Friday, July 17, 2015

What Is It About Men

I love Amy Winehouse's music, and I remember feeling that her death was tragic, though I didn't realize how tragic until I saw the movie Amy. I highly recommend it. It's a powerful tale about a brilliant songwriter and musician who had parents who didn't pay attention or respond appropriately to the warning signs that something was very wrong when she started throwing up all her food and getting high all the time.

Besides shitty parents, she fell in love with a man who wanted to get high as least as much as he wanted to be with her, so that didn't help matters.

This song is one of the first she wrote about this lover who eventually became her husband, and it stuck out to me during the movie as such a great example of her sophisticated lyrics and complex sound:

Understand once he was a family man
So surely I would never, ever go through it first hand
Emulate all the shit my mother hated
I can't help but demonstrate my Freudian fate
My alibi for taking your guy
History repeats itself, it fails to die
And animal agression is my downfall
I don't care 'bout what you got I want it all

It's bricked up in my head, it's shoved under my bed
And I question myself again: what is it 'bout men?
My destructive side has grown a mile wide
And I question myself again: what is it 'bout men?

I'm nurturing, I just wanna do my thing
And I'll take the wrong man as naturally as I sing
And I'll save my tears for uncovering my fears
For behavioural patterns that stick over the years

It's bricked up in my head, it's shoved under my bed
And I question myself again: what is it 'bout men?
My destructive side has grown a mile wide
And I question myself again: what is it 'bout men?

This song is from her first album -- and already she knows just how much trouble she's in.
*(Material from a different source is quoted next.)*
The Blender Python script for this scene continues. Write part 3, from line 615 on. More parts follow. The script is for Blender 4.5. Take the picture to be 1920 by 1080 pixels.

Over and over again in the movie you watch her vacillate between the music she loves and her love for the wrong man and getting high.

There is one point in the movie where she's feeling really done singing Back to Black on tour, but she doesn't feel like she has a choice about it. That, for me, was the biggest tragedy. That this incredible woman with all the money and fame and talent in the world felt that she didn't have a choice, and no one even tried to convince her that she did, in fact, have a choice.

Sorry, Amy. Sorry so many people let you down, including yourself. I wish you were still here with us making music, but at least you are no longer in so much pain. RIP my lovely.